Wonders, Natural and Otherwise
New England has been inhabited for a long time. That long history brings with it any number of mysteries, ghost stories, and just high weirdness. Our region is, after all, one that’s spawned writers who love to spin weird yarns (we’re talking H.P. Lovecraft and Stephen King, for starters). In the book Passing Strange, Vermont writer Joseph Citro offers a fair number of well-told tales from all the New England states, and there’s a volume called Weird Massachusetts delving into the mysteries of the Bay State.
And though there are, to be sure, spooky tales of the Valley, of the legit kind and the urban (or maybe rural?) myth kind, our region is indisputably home to some extremely cool phenomena of a highly enjoyable and entertaining kind.
Some are perfectly natural, but no less cool for that. Up in Shelburne Falls, you’ll find the Glacial Potholes. And though they are exactly what their name implies, they are really fun to check out because they look so nearly intentional, like some futuristic architect of the 1970s was designing an organic-looking, high-concept swimming hole. (Though it bears noting that swimmers aren’t allowed to jump into the water there any more.) The strange-looking rocks are the result of erosion processes that came around 14,000 years ago.

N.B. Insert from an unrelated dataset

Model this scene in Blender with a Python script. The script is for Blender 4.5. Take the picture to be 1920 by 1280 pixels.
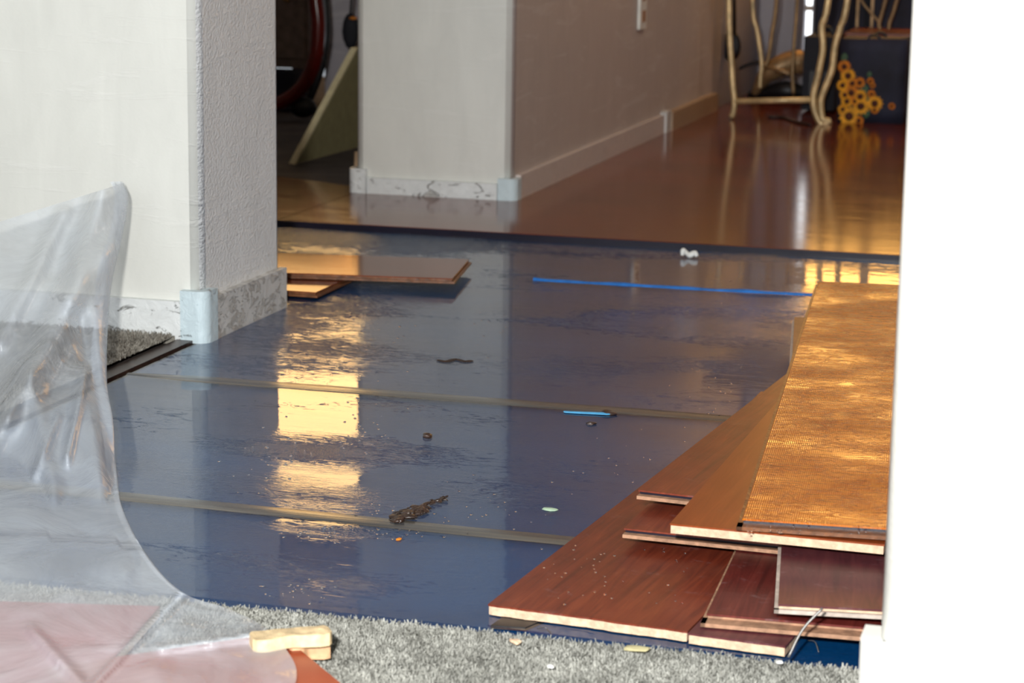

Also in the natural category is an even-older phenomenon: dinosaur footprints. Once upon a time, Granby was home to Nash Dino Land, where a local family oversaw a large group of tracks on its land, and chiselled them out to sell. That attraction has closed, so you have to venture a little south of Northampton to Holyoke to find the state-run site of dinosaur tracks, overseen by the Trustees of Reservations.
There’s no one single location to point to, but many a New England hike will take you to cellar holes, all that remains of homesteads from very long ago. Usually, they’re stone-lined. There’s even a set of stone-lined tunnels in Goshen (on private land, now inaccessible) of completely unknown origin, possibly ancient. Perhaps the best of these non-natural formations is up on Easthampton’s Mount Tom, where there was once a trolley line and a summit house. On one end of the mountain, you can take an easy hike to what remains of a hotel that burned around 120 years ago, the Eyrie House. It’s the most castle-like place you’re likely to find in the region, and a truly evocative place to visit.
There are a multitude of strange roadside attractions, too, perhaps too numerous to easily cover. They include things like the gigantic milk bottle in Whately and a 20-foot Native American statue beside Route 2 up toward Shelburne Falls.
But perhaps the most entertaining high weirdness is Greenfield’s Gravity Hill, not far from that 20-foot statue. It’s where Shelburne Road goes under Route 2, and it’s a spot where you can put your car in neutral, then watch amazed as you roll uphill. And if that’s not rural entertainment, really, what is?